To see this, we first rewrite the statements by unwrapping their definitions and taking logarithms. \begin{align} \tag{$A$} \forall \epsilon > 0 \,\, \exists c > 0 \,\, \exists N \,\, \forall n \geq N : \,\, \frac{\log f(n)}{\log n} &\leq \epsilon + \frac{\log c}{\log n} \\ \tag{$B$} \forall \epsilon > 0 \,\, \exists N \,\, \forall n \geq N : \,\, \frac{\log f(n)}{\log n} &\leq \epsilon \\ \tag{$C$} \forall \epsilon > 0 \,\, \forall \eta > 0 \,\, \exists N \,\, \forall n \geq N : \,\, \frac{\log f(n)}{\log n} &\leq \epsilon + \frac{\log \eta}{\log n} \end{align}
Now we show that $(A) \Leftrightarrow (B) \Leftrightarrow (C)$ by proving (i.e., sketching the proofs of) all the pairwise implications.

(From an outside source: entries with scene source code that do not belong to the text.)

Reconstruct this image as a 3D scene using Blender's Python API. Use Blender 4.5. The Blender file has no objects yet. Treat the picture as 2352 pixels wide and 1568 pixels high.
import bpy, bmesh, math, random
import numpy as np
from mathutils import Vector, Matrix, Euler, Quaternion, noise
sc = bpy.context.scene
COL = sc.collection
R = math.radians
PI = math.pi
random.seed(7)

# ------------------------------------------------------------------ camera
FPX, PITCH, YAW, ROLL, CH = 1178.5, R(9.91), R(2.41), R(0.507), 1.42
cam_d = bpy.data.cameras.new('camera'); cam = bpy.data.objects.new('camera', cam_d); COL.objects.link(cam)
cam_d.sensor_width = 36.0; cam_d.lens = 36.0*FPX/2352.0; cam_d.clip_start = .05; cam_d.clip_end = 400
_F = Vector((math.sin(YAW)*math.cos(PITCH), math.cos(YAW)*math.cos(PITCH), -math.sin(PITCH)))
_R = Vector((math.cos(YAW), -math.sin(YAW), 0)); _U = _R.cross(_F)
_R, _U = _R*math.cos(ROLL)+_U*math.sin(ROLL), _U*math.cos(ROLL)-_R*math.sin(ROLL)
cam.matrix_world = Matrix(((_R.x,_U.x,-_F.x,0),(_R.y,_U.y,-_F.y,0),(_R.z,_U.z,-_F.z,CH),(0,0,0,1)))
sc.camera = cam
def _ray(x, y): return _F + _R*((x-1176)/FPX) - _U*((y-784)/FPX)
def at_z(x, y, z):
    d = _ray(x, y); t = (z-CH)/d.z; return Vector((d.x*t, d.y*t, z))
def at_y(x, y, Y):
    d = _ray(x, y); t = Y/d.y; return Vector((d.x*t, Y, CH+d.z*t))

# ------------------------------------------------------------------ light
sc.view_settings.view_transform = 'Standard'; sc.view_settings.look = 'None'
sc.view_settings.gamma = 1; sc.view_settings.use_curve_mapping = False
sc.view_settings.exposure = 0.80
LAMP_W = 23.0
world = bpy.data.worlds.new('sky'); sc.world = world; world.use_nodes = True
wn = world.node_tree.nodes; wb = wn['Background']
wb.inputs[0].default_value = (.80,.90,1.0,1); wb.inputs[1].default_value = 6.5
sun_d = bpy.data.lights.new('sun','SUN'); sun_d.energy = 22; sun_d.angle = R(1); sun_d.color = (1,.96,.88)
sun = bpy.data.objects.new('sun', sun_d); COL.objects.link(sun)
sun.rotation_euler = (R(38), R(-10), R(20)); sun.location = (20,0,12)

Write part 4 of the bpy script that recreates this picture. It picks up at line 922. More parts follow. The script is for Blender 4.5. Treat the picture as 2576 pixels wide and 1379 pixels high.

$(A) \Rightarrow (B)$: Let $\epsilon^{\prime} > 0$ be given. Put $\epsilon = \epsilon^{\prime}/2$. Write down $(A)$ with this choice of $\epsilon$. Take $N^{\prime} \geq N$ large enough that $$ \frac{\log c}{\log n} \leq \frac{\epsilon^{\prime}}{2} \text{ for all } n \geq N^{\prime}. $$ This gives (a primed version of) $(B)$.
$(B) \Rightarrow (A)$: $(B)$ implies $(A)$ with $c=1$
$(A) \Rightarrow (C)$: Let $\epsilon^{\prime} > 0$ and $\eta^{\prime} > 0$ be given. Put $\epsilon = \epsilon^{\prime}/2$. Write down $(A)$ with this choice of $\epsilon$. Take $N^{\prime} \geq N$ large enough that $$ \frac{\log c}{\log n} \leq \frac{\epsilon^{\prime}}{4} \leq \frac{\epsilon^{\prime}}{2} + \frac{\log \eta^{\prime}}{\log n} \text{ for all } n \geq N^{\prime}. $$ This gives (a primed version of) $(C)$.
$(C) \Rightarrow (A)$: Clear.
$(B) \Rightarrow (C)$: Let $\epsilon^{\prime} > 0$ and $\eta^{\prime} > 0$ be given. Put $\epsilon = \epsilon^{\prime}/2$. Write down $(B)$ with this choice of $\epsilon$. Take $N^{\prime} \geq N$ large enough that $$ 0 \leq \frac{\epsilon^{\prime}}{2} + \frac{\log \eta^{\prime}}{\log n} \text{ for all } n \geq N^{\prime}. $$ This gives (a primed version of) $(C)$.
$(C) \Rightarrow (B)$: Write down $(C)$ with $\eta=1$.